普通部にはほかにも多くの行事があります。早慶戦の応援、林間学校、海浜学校、キャンプ教室、多摩川40kmハイク、ユニークな種目も多い運動会、スキー学校、音楽会、 慶應義塾大学にある重要文化財の演説館で行う演説会をはじめ、実にさまざまな行事です。また、フィンランドやオーストラリアとの国際交流のほか、慶應義塾全体で実施している英国や米国の名門ボーディングスクールへの派遣留学制度など、海外関連の取り組みもあります。

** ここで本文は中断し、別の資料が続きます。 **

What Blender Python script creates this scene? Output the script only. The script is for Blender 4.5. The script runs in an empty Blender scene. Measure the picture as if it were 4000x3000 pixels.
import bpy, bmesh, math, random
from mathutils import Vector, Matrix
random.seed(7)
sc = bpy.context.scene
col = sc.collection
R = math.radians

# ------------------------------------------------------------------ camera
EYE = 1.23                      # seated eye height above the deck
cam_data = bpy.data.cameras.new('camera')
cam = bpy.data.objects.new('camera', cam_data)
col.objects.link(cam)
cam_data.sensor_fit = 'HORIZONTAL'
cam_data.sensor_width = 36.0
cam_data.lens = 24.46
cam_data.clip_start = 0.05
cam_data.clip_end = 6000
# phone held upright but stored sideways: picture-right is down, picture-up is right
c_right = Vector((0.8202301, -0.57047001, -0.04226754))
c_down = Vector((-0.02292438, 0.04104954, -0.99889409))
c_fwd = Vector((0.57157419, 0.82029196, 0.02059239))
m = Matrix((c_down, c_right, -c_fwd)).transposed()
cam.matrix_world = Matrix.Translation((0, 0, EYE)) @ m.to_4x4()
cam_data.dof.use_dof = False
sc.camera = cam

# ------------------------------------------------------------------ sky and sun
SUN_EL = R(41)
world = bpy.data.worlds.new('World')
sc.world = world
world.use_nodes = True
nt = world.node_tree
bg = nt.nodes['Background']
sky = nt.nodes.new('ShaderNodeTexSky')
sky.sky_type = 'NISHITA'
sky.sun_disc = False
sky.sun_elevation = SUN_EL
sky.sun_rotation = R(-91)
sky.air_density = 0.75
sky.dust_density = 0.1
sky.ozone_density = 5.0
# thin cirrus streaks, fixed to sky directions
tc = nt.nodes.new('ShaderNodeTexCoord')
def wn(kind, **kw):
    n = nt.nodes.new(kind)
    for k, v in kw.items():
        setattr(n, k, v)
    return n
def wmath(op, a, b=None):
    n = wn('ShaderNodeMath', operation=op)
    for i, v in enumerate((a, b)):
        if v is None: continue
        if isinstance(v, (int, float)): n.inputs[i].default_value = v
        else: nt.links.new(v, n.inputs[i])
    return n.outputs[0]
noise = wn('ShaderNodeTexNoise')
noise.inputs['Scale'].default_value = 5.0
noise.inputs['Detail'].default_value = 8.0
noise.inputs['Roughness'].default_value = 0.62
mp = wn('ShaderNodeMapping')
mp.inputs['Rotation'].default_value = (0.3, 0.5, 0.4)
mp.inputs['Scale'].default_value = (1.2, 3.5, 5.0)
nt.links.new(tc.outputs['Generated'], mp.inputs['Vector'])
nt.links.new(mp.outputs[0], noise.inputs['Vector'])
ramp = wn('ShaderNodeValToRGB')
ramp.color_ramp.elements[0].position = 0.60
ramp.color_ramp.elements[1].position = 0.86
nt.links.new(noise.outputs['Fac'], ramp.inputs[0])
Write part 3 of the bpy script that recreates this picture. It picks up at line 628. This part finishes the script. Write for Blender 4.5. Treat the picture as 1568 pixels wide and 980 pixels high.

普通部生は、受験のない豊かな時間のなかで労作を重ね、さまざまなものを作り上げながら自分自身をも作り上げていきます。その過程で、物事への取り組み方、筋道の立て方などを身につけ、それを自分の力としていきます。でも一人ではありません。すぐ横には友だちがいます。お互いに切磋琢磨し、高め合いながら、自分の力をつけていきます。正解のない時代、自分の頭で考えながら、労作して力をつけ、自分がめざすところを探していく。人が作った問いに答えるのではなく、みずから問いを立て、答えを探していく。普通部はそのような姿勢をもった人を待っています。